Nearly 90 and still saving the world

Nearly 90 and still saving the world
Folk legend Pete Seeger on whirlwind tour

Patrick Langston
The Ottawa Citizen

Wednesday, July 09, 2008

When Pete Seeger answers the telephone at his home in upstate New York, there’s one banger of a summer storm going on.

“Pete, get off the phone! Lightning can come down the line and kill you,” someone shouts at him. But the revered folk singer and activist wants to chat, maybe realizing that, at 89, his talking days are limited. The lightning will just have to co-operate.

Forty-five minutes later, Seeger, who plays a sold-out show at Library and Archives Canada tonight, courtesy of the Ottawa Folk Festival, finally starts to lose steam. Along the way, he’s referenced the American anthropologist Margaret Mead and her fellow countryman, novelist Kurt Vonnegut, segued into the French medieval origin of the word “saunter,” and talked about his own role in helping ignite the folk music revival on the college circuit of the 1950s.

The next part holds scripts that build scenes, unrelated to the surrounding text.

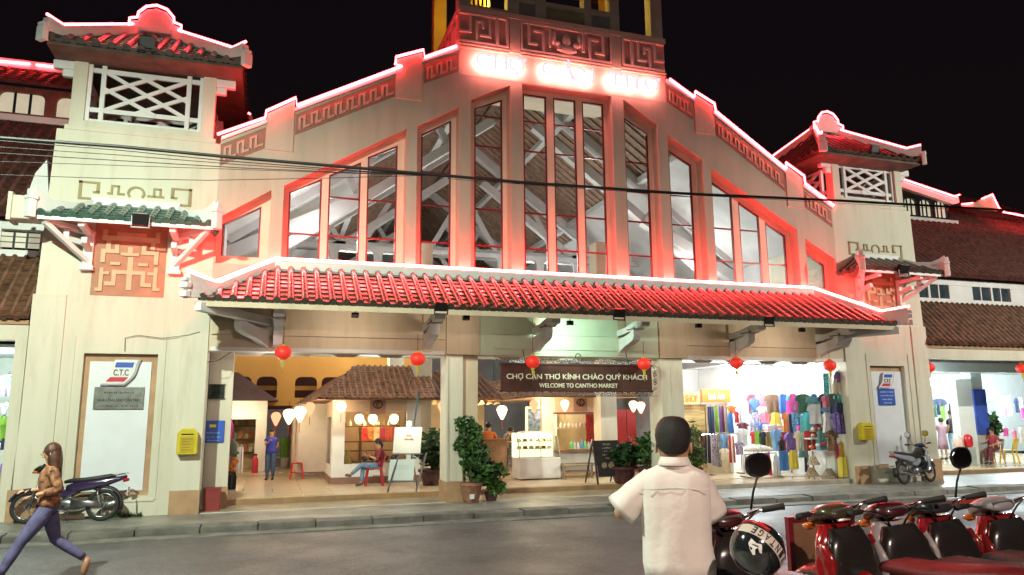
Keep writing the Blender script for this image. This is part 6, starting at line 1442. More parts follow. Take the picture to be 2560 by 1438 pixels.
for i, (px, py, cn) in enumerate(((2028,1118,'orange'),(2045,1113,'white'),(2060,1110,'red'),(2048,1122,'sky'))):
    p = Yp(px, py, .68); o = MB().ell(p, .07, .06, .05, 10, 7).build('cap', mat('cap_'+cn, CN[cn], .6), None, smooth=True, loc=p); tag(o, '%s cap lying on the round white stand' % cn, 'cap', 'caps on the round stand')
# left opening: mannequin and clothes by the pillar
mq = thing('mannequin', 'dress form in black trousers and orange top by the left pillar', 'mannequin', Gp(574, 1226)); 
garment(574, 1165, 34, 40, 3.4, 'shirt', CN['orange'], 'orange patterned top on the dress form by the left pillar', 'clothes by the left pillar', 'p'); garment(574, 1203, 30, 44, 3.38, 'pants', CN['black'], 'black trousers with gold print on the dress form by the left pillar', 'clothes by the left pillar')
b_ = Gp(574, 1226); MB().tube([(b_.x, b_.y, .27), (b_.x, b_.y, 1.35)], .02, 8).build('pole', M_CHROME, mq); MB().ell((b_.x, b_.y+.02, 1.28), .13, .08, .2, 12, 8).build('torso', mat('form_dark', (.1,.12,.09), .6), mq, smooth=True); MB().lathe([(.14,0),(.14,.02)], (b_.x,b_.y,.27), 16).build('base', M_GREYM, mq)
garment(570, 1072, 20, 56, 3.6, 'vest', CN['magenta'], 'pink sleeveless top hanging high by the left pillar', 'clothes by the left pillar'); garment(598, 1150, 16, 60, 4.2, 'cloth', CN['white'], 'white cloth hanging behind the dress form', 'clothes by the left pillar'); garment(576, 1140, 34, 26, 3.7, 'shirt', CN['dark green'], 'dark green striped top above the dress form', 'clothes by the left pillar')
garment(712, 1120, 22, 46, 12, 'shirt', CN['green'], 'green shirt hanging far back between the kiosks', 'clothes far inside'); garment(662, 1137, 18, 24, 13, 'shirt', CN['orange'], 'orange shirt far back left of the blue woman', 'clothes far inside'); garment(657, 1105, 14, 30, 13, 'shirt', CN['navy'], 'navy shirt far back left of the blue woman', 'clothes far inside'); garment(712, 1160, 20, 30, 12, 'cloth', CN['cream'], 'pale cloth under the green shirt far inside', 'clothes far inside')
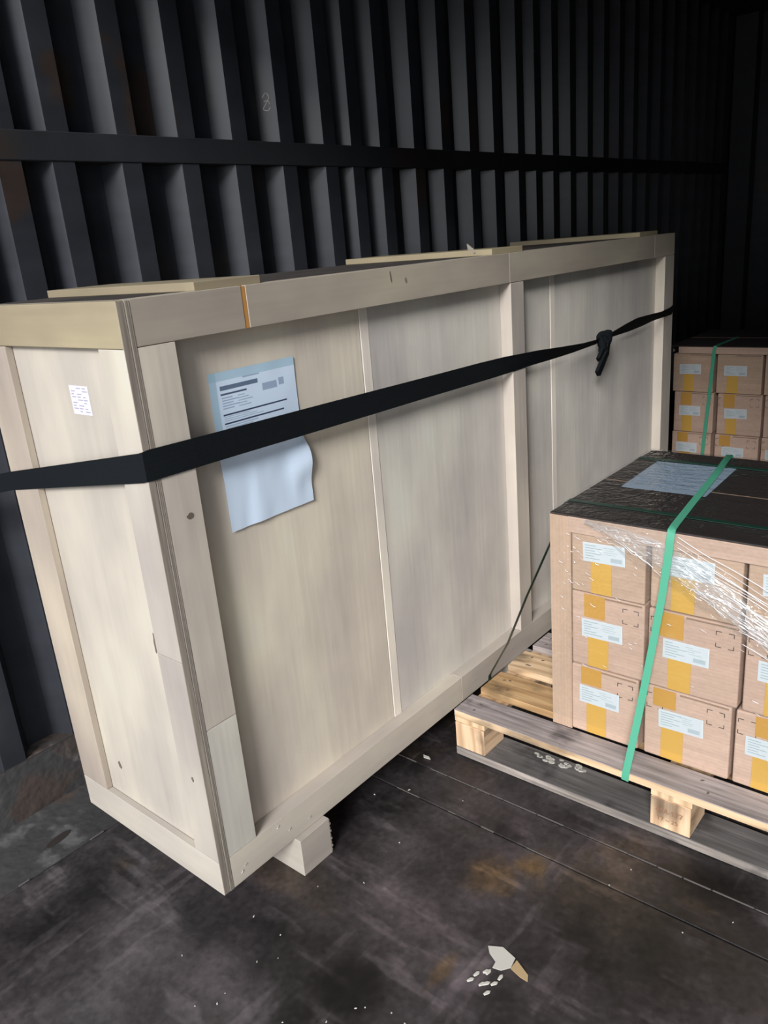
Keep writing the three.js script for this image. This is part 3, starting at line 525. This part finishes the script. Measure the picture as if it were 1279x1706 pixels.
// ------------------------------------------------------------ small things on the floor and wall
{
  const flake = (pts, d, m, at, name, parent) => { const sh = new THREE.Shape(); pts.forEach(([x, y], i) => (i ? sh.lineTo(x, y) : sh.moveTo(x, y))); sh.closePath(); const o = mesh(name, new THREE.ExtrudeGeometry(sh, { depth: d, bevelEnabled: false }).rotateX(-Math.PI / 2).rotateY(-Math.PI / 2), m, parent); o.position.set(...at); return o; };
  const s = thing('paper_scrap', 'torn pale scrap with a tan end lying on the bare floor', 'scrap', [0.262, 0, 0.487]);
  flake([[-0.045, 0.012], [-0.02, 0.026], [0.012, 0.018], [0.016, -0.004], [0.004, -0.02], [-0.012, -0.024], [-0.014, -0.01], [-0.034, 0]], 0.0016, M.white, [0, 0.0012, 0], 'scrap_sheet', s);
  note(flake([[0.0165, 0.016], [0.05, 0.0], [0.056, -0.012], [0.04, -0.012], [0.0165, -0.006]], 0.0016, M.scrapGold, [0, 0.0012, 0], 'scrap_end', s), 'tan torn end');
  const chips = [];
  for (let i = 0; i < 46; i++) { const g = new THREE.CylinderGeometry(rr(0.0006, 0.0019), rr(0.0006, 0.0019), 0.0012, 5).scale(1, 1, rr(1, 2.4)); g.rotateY(rr(0, 3.1)); g.translate(rr(-0.15, 0.62), 0.0017, rr(-0.05, 1.0)); chips.push(g); }
  for (let i = 0; i < 9; i++) { const g = new THREE.CylinderGeometry(0.003, 0.004, 0.0016, 5).scale(1, 1, 2.2); g.rotateY(1 + rr(0, 0.6)); g.translate(0.2 + rr(-0.02, 0.03), 0.0017, 0.47 + rr(-0.03, 0.03)); chips.push(g); }
  const o = mesh('paint_chips', mergeGeometries(chips), M.white); stuff(o); o.userData.label = 'scattered white paint chips on the dark floor boards'; o.userData.category = 'chips';
  const w = thing('wood_chip', 'single white chip on the floor near the pallet corner', 'chip', [0.683, 0.0015, -0.014]);
  flake([[-0.014, 0.004], [0.004, 0.005], [0.014, -0.002], [-0.006, -0.005]], 0.002, M.white, [0, 0, 0], 'chip_body', w);
  const c = thing('chalk_mark', 'small chalk scribble on the corrugated wall above the middle rail', 'mark', [1.0625, 1.70, ZW - 0.0335]);
  c.rotation.y = -1.03;
  mesh('chalk_line', mergeGeometries([tube([V(0, 0.03, 0), V(0.012, 0.042, 0), V(0.02, 0.03, 0), V(0.008, 0.012, 0), V(0, 0, 0), V(0.014, -0.004, 0), V(0.022, 0.004, 0)], 0.0016, 30, 5), tube([V(0.004, 0.02, 0), V(0.016, 0.022, 0), V(0.02, 0.012, 0)], 0.0014, 12, 5)]), M.chalk, c);
}

renderer.render(scene, camera);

The banjo-playing musician loved by generations has also said he’s doing a quickly arranged and rapidly sold-out mini-tour of Montreal, Toronto, Kingston and Ottawa, (a benefit for the Unitarian Service Committe of Canada), partly because “I’m curious to see what’s going on in Canada. The French and English have reached a modus operandi. Lots of countries face this problem, and the ancient tradition of our big-brained species was to fight and one would take over the other.”

He adds that he’s looking forward to sharing the small-venue stages with his grandson Tao Rodriguez-Seeger of folk-rockers the Mammals and acoustic blues man Guy Davis, who’s also on this year’s Ottawa Bluesfest lineup.

Both Rodriguez-Seeger and Davis, reached separately, are delighted to talk about Seeger rather than themselves. “I think grandpa’s hard-wired to just keep going,” says Rodriguez-Seeger. “I think the only thing he regrets is not having saved the world enough.”

Davis, a family friend since he was seven years old, says: “What he can do is make others feel good about themselves.”

Seeger has been doing that since playing for union meetings and forming the Almanac Singers with Woody Guthrie and others as a young man in the early 1940s. He later launched the Weavers, who turned the post-war hit parade spotlight on folk music with songs like Goodnight Irene and On Top of Old Smokey.

Seeger, more whirlwind than man, was once a member of the Communist Party, found himself blacklisted for refusing to testify before the infamous House UnAmerican Activities Committee in 1955 (he didn’t play network television for 17 years as a result), and over the decades has been in the vanguard of the civil rights, peace and environmental movements including the clean-up of the filthy Hudson River, which his home overlooks.

A beacon for singers from Bob Dylan to Bruce Springsteen – whose 2006 album We Shall Overcome: The Seeger Sessions, is a joyous reinterpretation of tunes from the master’s songbook – Seeger has made countless recordings and written or co-written such timeless songs as If I Had a Hammer, Turn, Turn, Turn, and Where Have All the Flowers Gone?

Seeger watches always for the extraordinary in the ordinary. He talks about the hundreds of community gardens in New York City that started with a few women and children picking up trash in a vacant lot and grew into a network of common purpose among people who would have otherwise never met.

“The powers that be can infiltrate any big organization they want and co-opt it and corrupt it. I’m sure this is what happened to the Sierra Club. But what are they going to do about 10 million little things? Break up three, and four more spring up.”

Those little ones include children, and Seeger is renowned for his children’s concerts. “Children give you hope for the world,” he says when asked if he’s optimistic about mankind’s survival. “If there’s a world here, it will be because of people learning how to work with children.”